In such a milieu, I understand that great collective sacrifice is called for. Many of us think we did our part when we stood in bank lines with our fellow citizens for the first time in years, and felt like we were part of something bigger than ourselves, acting in concert with others.
We talked to each other on Facebook about how our acts of line-standing demonstrated our commitment to doing our civic duty, and referred to ourselves as freedom fighters. But now even that grows tiresome, and we hail the jugaadu-ness of bookmychhotu.com and think of hiring a “chhotu” to stand in line for us at the banks (those of us who don’t already have one, that is).
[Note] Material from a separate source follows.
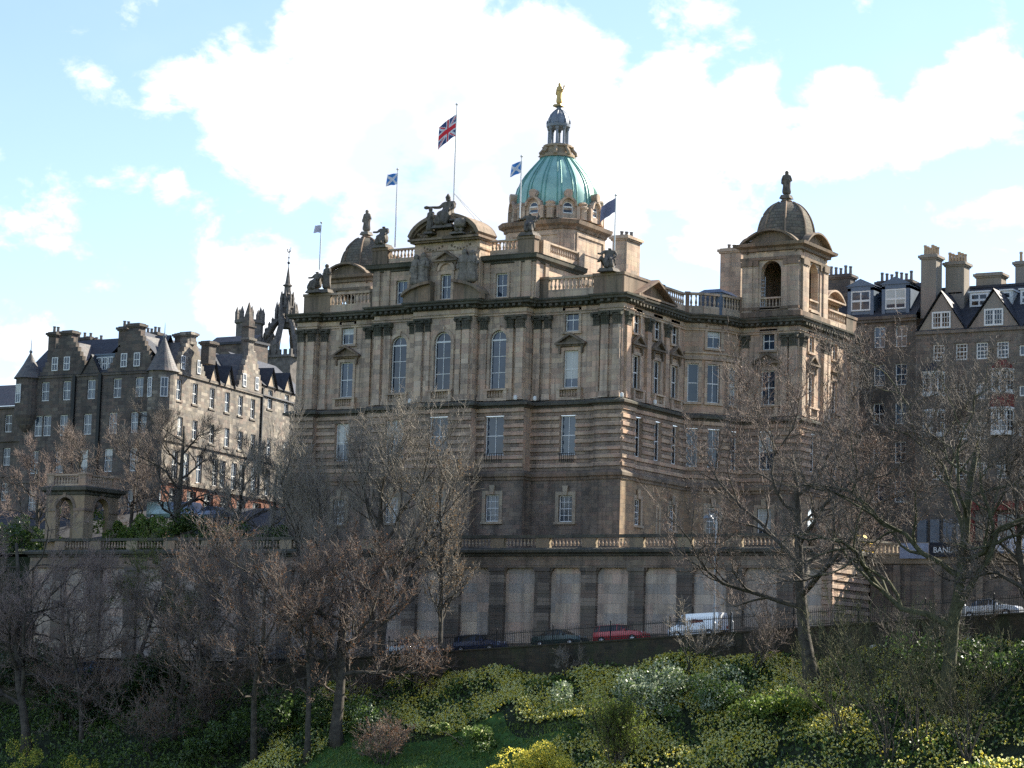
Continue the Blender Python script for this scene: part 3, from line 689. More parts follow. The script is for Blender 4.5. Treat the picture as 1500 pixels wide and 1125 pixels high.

Just because the sin is ours doesn't mean that the sacrifice should be ours as well. Let us offer up our own vestral virgins, our lambs, our unblemished horses. Let us offer up the meals of the poor for the black money of the rich.
But can we just scale it down a bit? Surely a few hundred will suffice and we don’t need to offer up most of our rural population, our crop cycles, our wholesale markets, our kirana shops, our informal economy, and our growth itself.
Can we scale it down to one?
Gandhi once said: “Whenever you are in doubt, or when the self becomes too much with you, apply the following test. Recall the face of the poorest and the weakest man whom you may have seen, and ask yourself, if the step you contemplate is going to be of any use to him. Will he gain anything by it? Will it restore him to a control over his own life and destiny? In other words, will it lead to swaraj for the hungry and spiritually starving millions? Then you will find your doubts and yourself melting away.”
Let us now recall the face of the poorest and weakest man we have seen, and track him down, for we will have found our ideal scapegoat.